The Real Reason MMM Crashed: The Tradeoff Between Risk And Return
All investments carry risks to varying degrees. It is important to determine your risk threshold before investing
It seems just like yesterday when MMM and many other exciting Ponzi schemes hovered around the Nigerian finance space. Everyone was talking about how amazing their returns were! For some, it was the best thing in the world and for others, it was definitely too good to be true.
“If you put N100,000 now, you’ll get N130,000 by the end of the month!” Some even went as far as completely doubling your money in two weeks! If you were actively in Nigeria around that time, then stories like “A friend of mine bought a new car and started business with his gains from MMM” would have filled your ears like aroma to your nostrils.
And if you had caved in, your story would be either that you luckily stopped before the day it crashed, or you would have lost some major money you are probably still not proud of.
There is a reason investment as those are known as Ponzi schemes. Not only do they offer unsustainable returns, their foundations are wrong.
In fact, the dictionary definition of Ponzi scheme is “a form of fraud in which belief in the success of a non-existent enterprise is fostered by the payment of quick returns to the first investors from money invested by later investors.”
The managers of the account simply collect monies of new investors and use them to pay up older investors. It was bound run dry eventually because the risks involved were as high as smuggling illegal drugs through airport customs.

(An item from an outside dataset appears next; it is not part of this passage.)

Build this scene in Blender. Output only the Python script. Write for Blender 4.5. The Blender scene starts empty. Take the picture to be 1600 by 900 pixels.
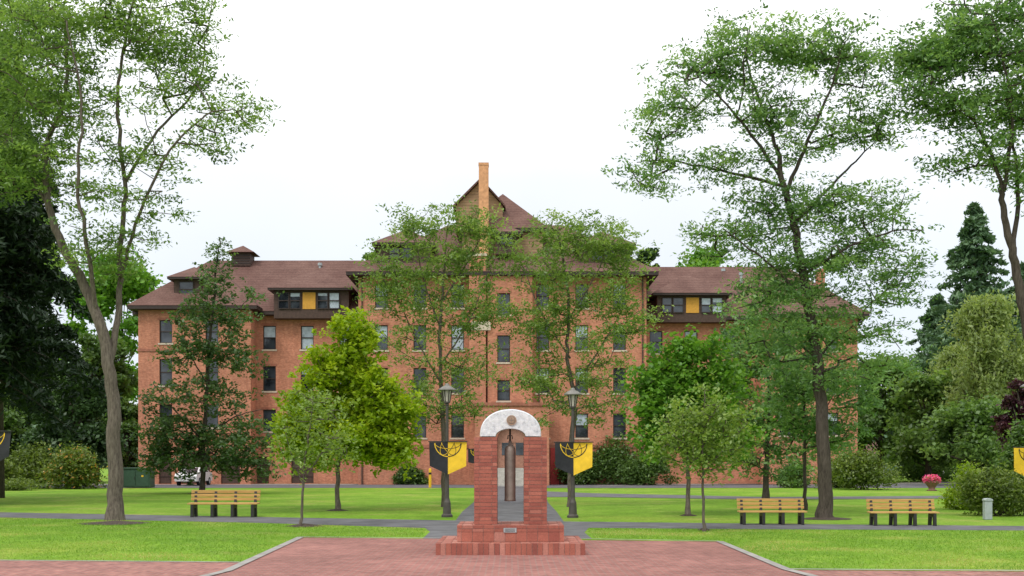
import bpy, math, numpy as np, random
from mathutils import Vector
random.seed(5)
F=1700.0; H=1.85; HY=722.0
def PX(px,Y): return (px-800.0)*Y/F
def PZ(py,Y): return H-(py-HY)*Y/F
def GY(py): return F*H/(py-HY)
def G(px,py):
    Y=GY(py); return (PX(px,Y),Y)
scene=bpy.context.scene
scene.view_settings.view_transform='Standard'
scene.view_settings.look='None'
scene.view_settings.exposure=0
# ------------------------------------------------------------ materials
def newmat(name):
    m=bpy.data.materials.new(name); m.use_nodes=True
    nt=m.node_tree; nt.nodes.clear()
    o=nt.nodes.new('ShaderNodeOutputMaterial')
    return m,nt,o
def c4(c): return (c[0],c[1],c[2],1)
def mixc(nt,fac,a,b,blend='MIX'):
    n=nt.nodes.new('ShaderNodeMix'); n.data_type='RGBA'; n.blend_type=blend
    for s,val in ((0,fac),(6,a),(7,b)):
        if isinstance(val,bpy.types.NodeSocket): nt.links.new(val,n.inputs[s])
        elif s==0: n.inputs[0].default_value=val
        else: n.inputs[s].default_value=c4(val)
    return n.outputs[2]
def ramp(nt,src,stops):
    r=nt.nodes.new('ShaderNodeValToRGB')
    e=r.color_ramp.elements
    while len(e)<len(stops): e.new(0.5)
    for i,(p,c) in enumerate(stops):
        e[i].position=p; e[i].color=c4(c) if not isinstance(c,(int,float)) else (c,c,c,1)
    nt.links.new(src,r.inputs[0]); return r.outputs[0]
def noise(nt,vec,scale,detail=4,rough=0.55):
    n=nt.nodes.new('ShaderNodeTexNoise'); n.inputs['Scale'].default_value=scale
    n.inputs['Detail'].default_value=detail; n.inputs['Roughness'].default_value=rough
    if vec is not None: nt.links.new(vec,n.inputs['Vector'])
    return n.outputs['Fac']
def pos(nt): return nt.nodes.new('ShaderNodeNewGeometry').outputs['Position']
def bsdf(nt,o,col,rough=0.8,metal=0,bump=None,bstr=0.3,bdist=0.02,spec=0.5):
    b=nt.nodes.new('ShaderNodeBsdfPrincipled')
    if isinstance(col,bpy.types.NodeSocket): nt.links.new(col,b.inputs['Base Color'])
    else: b.inputs['Base Color'].default_value=c4(col)
    b.inputs['Roughness'].default_value=rough; b.inputs['Metallic'].default_value=metal
    b.inputs['Specular IOR Level'].default_value=spec
    if bump is not None:
        bp=nt.nodes.new('ShaderNodeBump'); bp.inputs['Strength'].default_value=bstr; bp.inputs['Distance'].default_value=bdist
        nt.links.new(bump,bp.inputs['Height']); nt.links.new(bp.outputs[0],b.inputs['Normal'])
    nt.links.new(b.outputs[0],o.inputs[0]); return b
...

__Understanding risk and return__
The tradeoff between risk and return is captured in a very common phrase: The higher the risk, the higher the return and vice versa.
The interesting thing about risk is its probabilistic element that can swing both ways. In other words, there is no guarantee that you will actually get a higher return by accepting more risk.

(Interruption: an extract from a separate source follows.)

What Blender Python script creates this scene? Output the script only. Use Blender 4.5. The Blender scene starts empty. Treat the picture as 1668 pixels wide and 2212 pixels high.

This tradeoff is one of the oldest and most relevant principles of not just investment, but also life. History is replete with men and women who took bold steps, risking it all for success. They took huge jumps to reach their Eldorado, and while those who made it lived to tell their story, many didn’t.
In the same vein, many of the greatest investors had to take immense risks to amass the level of wealth they got; but, if you’ll dig deeper, they have also lost the most monies. “No pain, no gain.”
Interestingly, all investments carry some degree of risk.
First, while treasury bills, certificates of deposit, and savings accounts would guarantee your principal because they are backed by the government and financial institutions respectively, their interest rates are known to be below the inflation rate, ultimately reducing their long-term value.
The upside is that your principal is safe, but the downside is that you wouldn’t make as much money – not even enough to cover the effect of inflation.
Another relatively safe investment vehicle is the one involving liability. Bonds are loan agreements between the bond issuer and an investor, in which the bond issuer is obligated to pay a specified amount of money at specified future dates.
They have a higher return, are riskier than treasury bills and savings accounts but not as risky as equity investments. They are prioritized at the point of interest payments or at bankruptcy over equity investors but will not nearly make as much money as the ordinary shareholders.
More so, they also have their risks as their prices may drop if the issuer’s creditworthiness declines or interest rates rise.
Last on this chain are stock investments. Stocks have potentially higher return than bonds in the long term. However, stockholders can lose everything if a company goes bankrupt. On the other hand, if the company is successful, they can make a lot more profit than expected. This is why they are regarded as the owners.
Factors that determine risk typically include market volatility, inflation and knowledge.
While you might not be able to control the movement of the market, there is so much that information can save you from. Risk in itself cannot be eliminated, but it can be managed by holding a diversified portfolio of assets (more on this in future posts).
However, the first thing to do when investing is to determine your risk threshold. It is also very important to know exactly what you are putting your hands into because as MMM showed many people, there is a thin line between investing and gambling.